Your objective
Repeat each entry word for word. Leave any images out of the copy.

^^^^^^^^

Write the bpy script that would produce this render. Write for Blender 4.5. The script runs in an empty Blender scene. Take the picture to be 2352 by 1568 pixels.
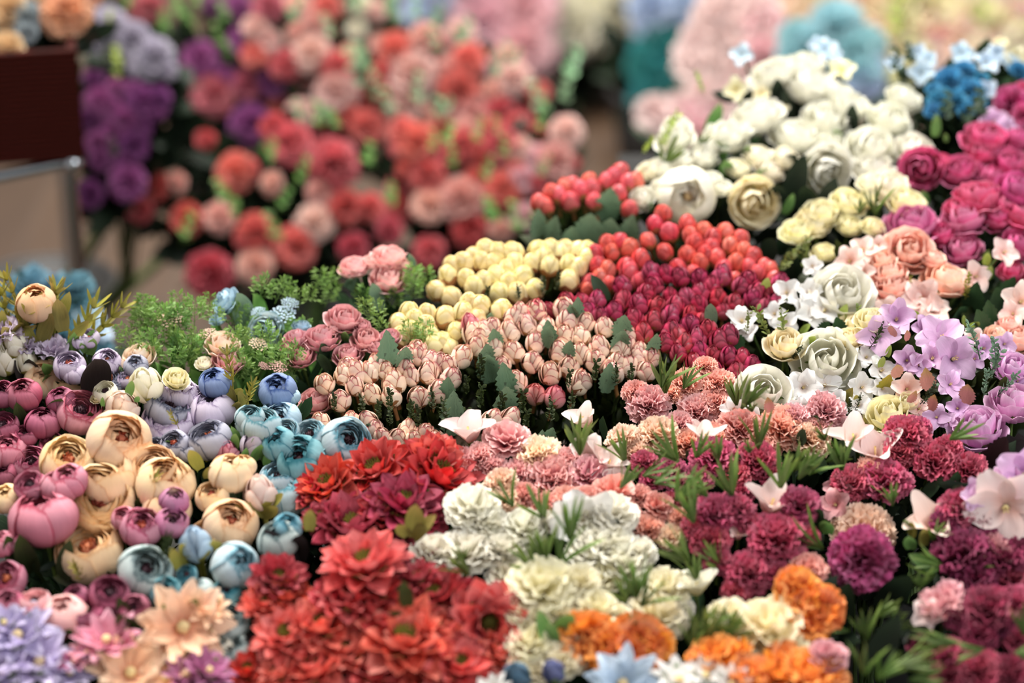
import bpy, math, random
import numpy as np
from mathutils import Vector, Matrix, Quaternion
R = math.radians
random.seed(7); RNG = np.random.RandomState(11)
COL = bpy.context.scene.collection

# ---------------------------------------------------------------- camera
PITCH = R(25.0); CAMZ = 1.6; FPX = 5553.0
cam = bpy.data.cameras.new('camera'); camo = bpy.data.objects.new('camera', cam); COL.objects.link(camo)
camo.location = (0, 0, CAMZ); camo.rotation_euler = (math.pi / 2 - PITCH, 0, 0)
cam.sensor_width = 36.0; cam.lens = FPX / 2352 * 36.0
cam.clip_start = .05; cam.clip_end = 60
cam.dof.use_dof = True; cam.dof.focus_distance = 2.40; cam.dof.aperture_fstop = 1.75; cam.dof.aperture_blades = 0
bpy.context.scene.camera = camo
# ---------------------------------------------------------------- light
vs = bpy.context.scene.view_settings
vs.view_transform = 'Standard'; vs.look = 'None'; vs.gamma = 1; vs.use_curve_mapping = False
vs.exposure = 0.1
w = bpy.data.worlds.new('daylight_hall'); bpy.context.scene.world = w; w.use_nodes = True
bg = w.node_tree.nodes['Background']; bg.inputs[0].default_value = (.97, .97, 1, 1); bg.inputs[1].default_value = .46
def area(name, loc, tgt, sx, sy, e, col):
    l = bpy.data.lights.new(name, 'AREA'); l.shape = 'RECTANGLE'; l.size = sx; l.size_y = sy; l.energy = e; l.color = col
    o = bpy.data.objects.new(name, l); COL.objects.link(o); o.location = loc
    o.rotation_euler = (Vector(tgt) - Vector(loc)).to_track_quat('-Z', 'Y').to_euler(); return o
area('overhead_light', (-.9, 3.6, 4.0), (.1, 2.5, .5), 2.4, 1.8, 365, (1, .955, .9))  # main soft source, the ceiling skylights above the table
area('overhead_light', (.4, 5.9, 3.8), (.3, 4.6, .2), 2.6, 1.6, 190, (1, .97, .93))  # added lamp that brightens the far bouquets, not a known opening
area('side_light', (2.6, .2, 3.4), (.1, 2.6, .5), 2.0, 1.5, 90, (.95, .97, 1))  # cool area lamp high up at the right

# ---------------------------------------------------------------- pixel <-> place
FW = Vector((0, math.cos(PITCH), -math.sin(PITCH))); UP = Vector((0, math.sin(PITCH), math.cos(PITCH))); RT = Vector((1, 0, 0))
CP = Vector((0, 0, CAMZ))
def ray(px, py): return FW + RT * ((px - 1176) / FPX) + UP * ((784 - py) / FPX)      # unit depth
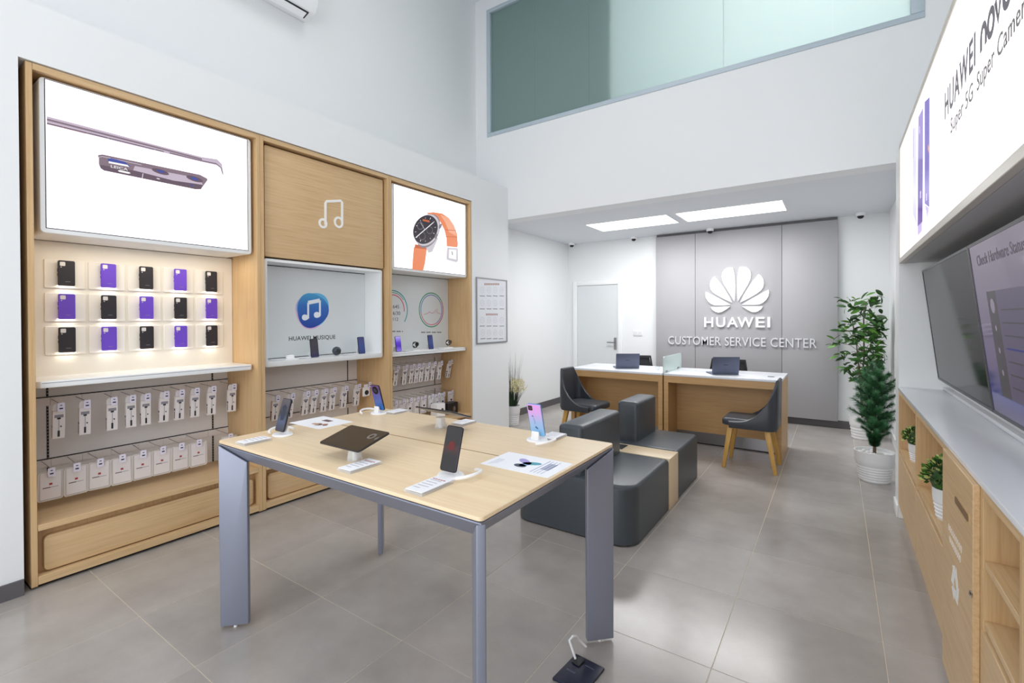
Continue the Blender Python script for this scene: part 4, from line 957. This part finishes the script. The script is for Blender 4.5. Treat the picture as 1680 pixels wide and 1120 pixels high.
# visitor chairs
def make_chair(label):
    """seat front towards +x, origin on the floor under the seat centre"""
    r_ = thing('visitor_chair', label, 'chair', (0, 0, 0), 'visitor chairs')
    W2, BX, FX = .222, -.245, .24
    # cushion
    MB().soft(lambda e: rrect(BX+.04+e, FX-e, -W2+.022+e, W2-.022-e, [.05, .05, .05, .05], 5), .415, .485, .028, seg=4, rb=.015).build('seat', CHAIRL, r_, bevel=None)
    # wrap-round shell: path from front left wing round the back to front right wing
    path = []
    for k in range(7): path.append((.17-(.17-(BX+.10))*k/6, -W2))
    for k in range(1, 6): a = -PI/2-PI/2*k/6; path.append((BX+.10+.10*math.cos(a), -W2+.10+.10*math.sin(a)))
    for k in range(0, 5): path.append((BX, -W2+.10+(2*W2-.20)*k/4))
    for k in range(1, 6): a = PI-PI/2*k/6; path.append((BX+.10+.10*math.cos(a), W2-.10+.10*math.sin(a)))
    for k in range(7): path.append((BX+.10+(.17-(BX+.10))*k/6, W2))
    rings = []
    n = len(path)
    for i, (x, y) in enumerate(path):
        u = (x-BX)/(.17-BX)
        hgt = .462+.408*max(0, 1-u)**3.0 if u > .02 else .87
        f = max(0, (hgt-.462)/.408)
        a = path[max(i-1, 0)]; c_ = path[min(i+1, n-1)]; dx, dy = c_[0]-a[0], c_[1]-a[1]; l = math.hypot(dx, dy)
        nx, ny = dy/l*-1, dx/l                     # inward normal
        if nx*(0-x)+ny*(0-y) < 0: nx, ny = -nx, -ny
        th = .03
        lx = -.008*f; 
        rings.append([(x+nx*.012, y+ny*.012, .395), (x-.0, y, .43), (x+lx*.55, y*(1-.03*f), .43+(hgt-.43)*.55), (x+lx, y*(1-.10*f), hgt-.008), (x+lx+nx*th*.5, (y*(1-.10*f))+ny*th*.5, hgt), (x+lx+nx*th, y*(1-.10*f)+ny*th, hgt-.010), (x+lx*.55+nx*th, y*(1-.03*f)+ny*th, .43+(hgt-.43)*.5), (x+nx*th, y+ny*th, .40)])
    MB().loft(rings).build('shell', CHAIRL, r_)
    MB().box(BX+.05, FX-.05, -W2+.05, W2-.05, .385, .42).build('seat_frame', LEGW, r_)
    for sx_ in (-1, 1):
        for sy_ in (-1, 1):
            tx_, ty_ = (.165 if sx_ > 0 else -.15), .15*sy_
            bx_, by_ = (.222 if sx_ > 0 else -.225), .19*sy_
            def sq(x, y, z, h): return [(x-h, y-h, z), (x+h, y-h, z), (x+h, y+h, z), (x-h, y+h, z)]
            MB().loft([sq(bx_, by_, 0, .016), sq(tx_, ty_, .40, .025)]).build('leg', LEGW, r_, bevel=(.004, 2))
    return r_
ch = make_chair('charcoal chair with yellow wooden legs in front of right desk')
put(ch, (-.685, 5.165, 0), (0, 0, PI))
ch2 = dup(ch); put(ch2, (-2.43, 5.06, 0), (0, 0, math.radians(-4)), 'charcoal chair with yellow wooden legs in front of left desk')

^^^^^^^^

Response
Write the bpy script that would produce this render. Write for Blender 4.5. The script runs in an empty Blender scene. Take the picture to be 2352 by 1568 pixels.
import bpy, math, random
import numpy as np
from mathutils import Vector, Matrix, Quaternion
R = math.radians
random.seed(7); RNG = np.random.RandomState(11)
COL = bpy.context.scene.collection

# ---------------------------------------------------------------- camera
PITCH = R(25.0); CAMZ = 1.6; FPX = 5553.0
cam = bpy.data.cameras.new('camera'); camo = bpy.data.objects.new('camera', cam); COL.objects.link(camo)
camo.location = (0, 0, CAMZ); camo.rotation_euler = (math.pi / 2 - PITCH, 0, 0)
cam.sensor_width = 36.0; cam.lens = FPX / 2352 * 36.0
cam.clip_start = .05; cam.clip_end = 60
cam.dof.use_dof = True; cam.dof.focus_distance = 2.40; cam.dof.aperture_fstop = 1.75; cam.dof.aperture_blades = 0
bpy.context.scene.camera = camo
# ---------------------------------------------------------------- light
vs = bpy.context.scene.view_settings
vs.view_transform = 'Standard'; vs.look = 'None'; vs.gamma = 1; vs.use_curve_mapping = False
vs.exposure = 0.1
w = bpy.data.worlds.new('daylight_hall'); bpy.context.scene.world = w; w.use_nodes = True
bg = w.node_tree.nodes['Background']; bg.inputs[0].default_value = (.97, .97, 1, 1); bg.inputs[1].default_value = .46
def area(name, loc, tgt, sx, sy, e, col):
    l = bpy.data.lights.new(name, 'AREA'); l.shape = 'RECTANGLE'; l.size = sx; l.size_y = sy; l.energy = e; l.color = col
    o = bpy.data.objects.new(name, l); COL.objects.link(o); o.location = loc
    o.rotation_euler = (Vector(tgt) - Vector(loc)).to_track_quat('-Z', 'Y').to_euler(); return o
area('overhead_light', (-.9, 3.6, 4.0), (.1, 2.5, .5), 2.4, 1.8, 365, (1, .955, .9))  # main soft source, the ceiling skylights above the table
area('overhead_light', (.4, 5.9, 3.8), (.3, 4.6, .2), 2.6, 1.6, 190, (1, .97, .93))  # added lamp that brightens the far bouquets, not a known opening
area('side_light', (2.6, .2, 3.4), (.1, 2.6, .5), 2.0, 1.5, 90, (.95, .97, 1))  # cool area lamp high up at the right

# ---------------------------------------------------------------- pixel <-> place
FW = Vector((0, math.cos(PITCH), -math.sin(PITCH))); UP = Vector((0, math.sin(PITCH), math.cos(PITCH))); RT = Vector((1, 0, 0))
CP = Vector((0, 0, CAMZ))
def ray(px, py): return FW + RT * ((px - 1176) / FPX) + UP * ((784 - py) / FPX)      # unit depth
Continue the Blender Python script for this scene: part 4, from line 957. This part finishes the script. The script is for Blender 4.5. Treat the picture as 1680 pixels wide and 1120 pixels high.
# visitor chairs
def make_chair(label):
    """seat front towards +x, origin on the floor under the seat centre"""
    r_ = thing('visitor_chair', label, 'chair', (0, 0, 0), 'visitor chairs')
    W2, BX, FX = .222, -.245, .24
    # cushion
    MB().soft(lambda e: rrect(BX+.04+e, FX-e, -W2+.022+e, W2-.022-e, [.05, .05, .05, .05], 5), .415, .485, .028, seg=4, rb=.015).build('seat', CHAIRL, r_, bevel=None)
    # wrap-round shell: path from front left wing round the back to front right wing
    path = []
    for k in range(7): path.append((.17-(.17-(BX+.10))*k/6, -W2))
    for k in range(1, 6): a = -PI/2-PI/2*k/6; path.append((BX+.10+.10*math.cos(a), -W2+.10+.10*math.sin(a)))
    for k in range(0, 5): path.append((BX, -W2+.10+(2*W2-.20)*k/4))
    for k in range(1, 6): a = PI-PI/2*k/6; path.append((BX+.10+.10*math.cos(a), W2-.10+.10*math.sin(a)))
    for k in range(7): path.append((BX+.10+(.17-(BX+.10))*k/6, W2))
    rings = []
    n = len(path)
    for i, (x, y) in enumerate(path):
        u = (x-BX)/(.17-BX)
        hgt = .462+.408*max(0, 1-u)**3.0 if u > .02 else .87
        f = max(0, (hgt-.462)/.408)
        a = path[max(i-1, 0)]; c_ = path[min(i+1, n-1)]; dx, dy = c_[0]-a[0], c_[1]-a[1]; l = math.hypot(dx, dy)
        nx, ny = dy/l*-1, dx/l                     # inward normal
        if nx*(0-x)+ny*(0-y) < 0: nx, ny = -nx, -ny
        th = .03
        lx = -.008*f; 
        rings.append([(x+nx*.012, y+ny*.012, .395), (x-.0, y, .43), (x+lx*.55, y*(1-.03*f), .43+(hgt-.43)*.55), (x+lx, y*(1-.10*f), hgt-.008), (x+lx+nx*th*.5, (y*(1-.10*f))+ny*th*.5, hgt), (x+lx+nx*th, y*(1-.10*f)+ny*th, hgt-.010), (x+lx*.55+nx*th, y*(1-.03*f)+ny*th, .43+(hgt-.43)*.5), (x+nx*th, y+ny*th, .40)])
    MB().loft(rings).build('shell', CHAIRL, r_)
    MB().box(BX+.05, FX-.05, -W2+.05, W2-.05, .385, .42).build('seat_frame', LEGW, r_)
    for sx_ in (-1, 1):
        for sy_ in (-1, 1):
            tx_, ty_ = (.165 if sx_ > 0 else -.15), .15*sy_
            bx_, by_ = (.222 if sx_ > 0 else -.225), .19*sy_
            def sq(x, y, z, h): return [(x-h, y-h, z), (x+h, y-h, z), (x+h, y+h, z), (x-h, y+h, z)]
            MB().loft([sq(bx_, by_, 0, .016), sq(tx_, ty_, .40, .025)]).build('leg', LEGW, r_, bevel=(.004, 2))
    return r_
ch = make_chair('charcoal chair with yellow wooden legs in front of right desk')
put(ch, (-.685, 5.165, 0), (0, 0, PI))
ch2 = dup(ch); put(ch2, (-2.43, 5.06, 0), (0, 0, math.radians(-4)), 'charcoal chair with yellow wooden legs in front of left desk')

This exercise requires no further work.